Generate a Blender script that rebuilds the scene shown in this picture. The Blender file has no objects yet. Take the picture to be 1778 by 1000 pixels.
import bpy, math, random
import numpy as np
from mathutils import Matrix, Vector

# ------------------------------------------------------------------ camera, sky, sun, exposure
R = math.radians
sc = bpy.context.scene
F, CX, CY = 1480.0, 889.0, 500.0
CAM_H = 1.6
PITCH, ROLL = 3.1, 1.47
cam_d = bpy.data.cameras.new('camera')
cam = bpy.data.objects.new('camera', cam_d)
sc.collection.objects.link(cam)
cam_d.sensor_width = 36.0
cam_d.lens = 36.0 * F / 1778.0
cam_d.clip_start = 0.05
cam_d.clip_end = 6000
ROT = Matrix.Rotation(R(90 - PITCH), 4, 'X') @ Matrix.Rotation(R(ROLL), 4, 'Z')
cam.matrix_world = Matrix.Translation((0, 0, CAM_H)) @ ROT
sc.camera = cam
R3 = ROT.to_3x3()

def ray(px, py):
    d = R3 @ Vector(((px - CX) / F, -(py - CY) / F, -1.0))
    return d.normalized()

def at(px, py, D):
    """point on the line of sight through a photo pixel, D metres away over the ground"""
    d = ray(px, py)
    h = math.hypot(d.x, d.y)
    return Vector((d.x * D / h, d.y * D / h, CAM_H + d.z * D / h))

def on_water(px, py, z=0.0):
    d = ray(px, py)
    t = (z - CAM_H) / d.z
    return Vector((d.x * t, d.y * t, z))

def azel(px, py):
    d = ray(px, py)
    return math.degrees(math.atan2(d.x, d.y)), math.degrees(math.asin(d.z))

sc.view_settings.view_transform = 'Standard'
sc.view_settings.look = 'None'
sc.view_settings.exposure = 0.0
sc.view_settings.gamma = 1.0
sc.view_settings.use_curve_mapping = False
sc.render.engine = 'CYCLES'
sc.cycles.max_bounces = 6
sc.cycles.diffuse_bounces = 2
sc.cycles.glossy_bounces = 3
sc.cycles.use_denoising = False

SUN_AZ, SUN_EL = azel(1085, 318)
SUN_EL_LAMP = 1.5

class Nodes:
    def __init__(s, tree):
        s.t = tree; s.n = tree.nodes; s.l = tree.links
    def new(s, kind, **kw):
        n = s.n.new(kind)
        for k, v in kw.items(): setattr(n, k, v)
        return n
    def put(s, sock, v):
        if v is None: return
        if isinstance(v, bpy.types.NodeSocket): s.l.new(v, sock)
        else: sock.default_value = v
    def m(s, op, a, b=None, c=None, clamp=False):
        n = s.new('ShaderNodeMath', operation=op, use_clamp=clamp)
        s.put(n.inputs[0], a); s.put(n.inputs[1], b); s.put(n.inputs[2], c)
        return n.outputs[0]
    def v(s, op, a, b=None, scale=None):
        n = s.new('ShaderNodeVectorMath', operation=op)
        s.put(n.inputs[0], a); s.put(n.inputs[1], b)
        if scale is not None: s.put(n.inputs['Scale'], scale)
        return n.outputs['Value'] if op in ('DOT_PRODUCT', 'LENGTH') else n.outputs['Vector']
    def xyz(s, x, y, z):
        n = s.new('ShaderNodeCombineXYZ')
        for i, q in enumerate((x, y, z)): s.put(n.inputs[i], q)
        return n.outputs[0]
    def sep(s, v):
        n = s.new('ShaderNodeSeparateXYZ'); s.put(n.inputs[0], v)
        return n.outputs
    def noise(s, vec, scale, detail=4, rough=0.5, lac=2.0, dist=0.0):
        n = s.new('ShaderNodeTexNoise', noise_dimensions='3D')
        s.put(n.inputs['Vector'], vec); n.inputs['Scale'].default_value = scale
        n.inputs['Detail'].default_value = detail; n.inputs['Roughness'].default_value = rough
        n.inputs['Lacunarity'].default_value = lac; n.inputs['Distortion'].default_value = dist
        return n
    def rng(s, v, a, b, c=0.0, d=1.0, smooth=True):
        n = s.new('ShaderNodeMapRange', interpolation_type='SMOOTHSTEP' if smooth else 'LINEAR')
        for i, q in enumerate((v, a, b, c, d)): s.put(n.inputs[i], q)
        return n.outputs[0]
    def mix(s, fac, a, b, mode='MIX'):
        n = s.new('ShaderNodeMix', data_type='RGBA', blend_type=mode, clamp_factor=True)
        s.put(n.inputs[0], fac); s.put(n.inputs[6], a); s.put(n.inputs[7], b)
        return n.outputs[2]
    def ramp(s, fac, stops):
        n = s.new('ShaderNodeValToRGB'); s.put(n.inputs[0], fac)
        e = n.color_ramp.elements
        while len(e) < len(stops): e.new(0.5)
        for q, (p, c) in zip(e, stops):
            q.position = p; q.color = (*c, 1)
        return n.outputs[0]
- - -
• Exercise prompt: Go through the listing and print each line exactly as it appears.

• Solved exercise:
Generate a Blender script that rebuilds the scene shown in this picture. The Blender file has no objects yet. Take the picture to be 1778 by 1000 pixels.
import bpy, math, random
import numpy as np
from mathutils import Matrix, Vector

# ------------------------------------------------------------------ camera, sky, sun, exposure
R = math.radians
sc = bpy.context.scene
F, CX, CY = 1480.0, 889.0, 500.0
CAM_H = 1.6
PITCH, ROLL = 3.1, 1.47
cam_d = bpy.data.cameras.new('camera')
cam = bpy.data.objects.new('camera', cam_d)
sc.collection.objects.link(cam)
cam_d.sensor_width = 36.0
cam_d.lens = 36.0 * F / 1778.0
cam_d.clip_start = 0.05
cam_d.clip_end = 6000
ROT = Matrix.Rotation(R(90 - PITCH), 4, 'X') @ Matrix.Rotation(R(ROLL), 4, 'Z')
cam.matrix_world = Matrix.Translation((0, 0, CAM_H)) @ ROT
sc.camera = cam
R3 = ROT.to_3x3()

def ray(px, py):
    d = R3 @ Vector(((px - CX) / F, -(py - CY) / F, -1.0))
    return d.normalized()

def at(px, py, D):
    """point on the line of sight through a photo pixel, D metres away over the ground"""
    d = ray(px, py)
    h = math.hypot(d.x, d.y)
    return Vector((d.x * D / h, d.y * D / h, CAM_H + d.z * D / h))

def on_water(px, py, z=0.0):
    d = ray(px, py)
    t = (z - CAM_H) / d.z
    return Vector((d.x * t, d.y * t, z))

def azel(px, py):
    d = ray(px, py)
    return math.degrees(math.atan2(d.x, d.y)), math.degrees(math.asin(d.z))

sc.view_settings.view_transform = 'Standard'
sc.view_settings.look = 'None'
sc.view_settings.exposure = 0.0
sc.view_settings.gamma = 1.0
sc.view_settings.use_curve_mapping = False
sc.render.engine = 'CYCLES'
sc.cycles.max_bounces = 6
sc.cycles.diffuse_bounces = 2
sc.cycles.glossy_bounces = 3
sc.cycles.use_denoising = False

SUN_AZ, SUN_EL = azel(1085, 318)
SUN_EL_LAMP = 1.5

class Nodes:
    def __init__(s, tree):
        s.t = tree; s.n = tree.nodes; s.l = tree.links
    def new(s, kind, **kw):
        n = s.n.new(kind)
        for k, v in kw.items(): setattr(n, k, v)
        return n
    def put(s, sock, v):
        if v is None: return
        if isinstance(v, bpy.types.NodeSocket): s.l.new(v, sock)
        else: sock.default_value = v
    def m(s, op, a, b=None, c=None, clamp=False):
        n = s.new('ShaderNodeMath', operation=op, use_clamp=clamp)
        s.put(n.inputs[0], a); s.put(n.inputs[1], b); s.put(n.inputs[2], c)
        return n.outputs[0]
    def v(s, op, a, b=None, scale=None):
        n = s.new('ShaderNodeVectorMath', operation=op)
        s.put(n.inputs[0], a); s.put(n.inputs[1], b)
        if scale is not None: s.put(n.inputs['Scale'], scale)
        return n.outputs['Value'] if op in ('DOT_PRODUCT', 'LENGTH') else n.outputs['Vector']
    def xyz(s, x, y, z):
        n = s.new('ShaderNodeCombineXYZ')
        for i, q in enumerate((x, y, z)): s.put(n.inputs[i], q)
        return n.outputs[0]
    def sep(s, v):
        n = s.new('ShaderNodeSeparateXYZ'); s.put(n.inputs[0], v)
        return n.outputs
    def noise(s, vec, scale, detail=4, rough=0.5, lac=2.0, dist=0.0):
        n = s.new('ShaderNodeTexNoise', noise_dimensions='3D')
        s.put(n.inputs['Vector'], vec); n.inputs['Scale'].default_value = scale
        n.inputs['Detail'].default_value = detail; n.inputs['Roughness'].default_value = rough
        n.inputs['Lacunarity'].default_value = lac; n.inputs['Distortion'].default_value = dist
        return n
    def rng(s, v, a, b, c=0.0, d=1.0, smooth=True):
        n = s.new('ShaderNodeMapRange', interpolation_type='SMOOTHSTEP' if smooth else 'LINEAR')
        for i, q in enumerate((v, a, b, c, d)): s.put(n.inputs[i], q)
        return n.outputs[0]
    def mix(s, fac, a, b, mode='MIX'):
        n = s.new('ShaderNodeMix', data_type='RGBA', blend_type=mode, clamp_factor=True)
        s.put(n.inputs[0], fac); s.put(n.inputs[6], a); s.put(n.inputs[7], b)
        return n.outputs[2]
    def ramp(s, fac, stops):
        n = s.new('ShaderNodeValToRGB'); s.put(n.inputs[0], fac)
        e = n.color_ramp.elements
        while len(e) < len(stops): e.new(0.5)
        for q, (p, c) in zip(e, stops):
            q.position = p; q.color = (*c, 1)
        return n.outputs[0]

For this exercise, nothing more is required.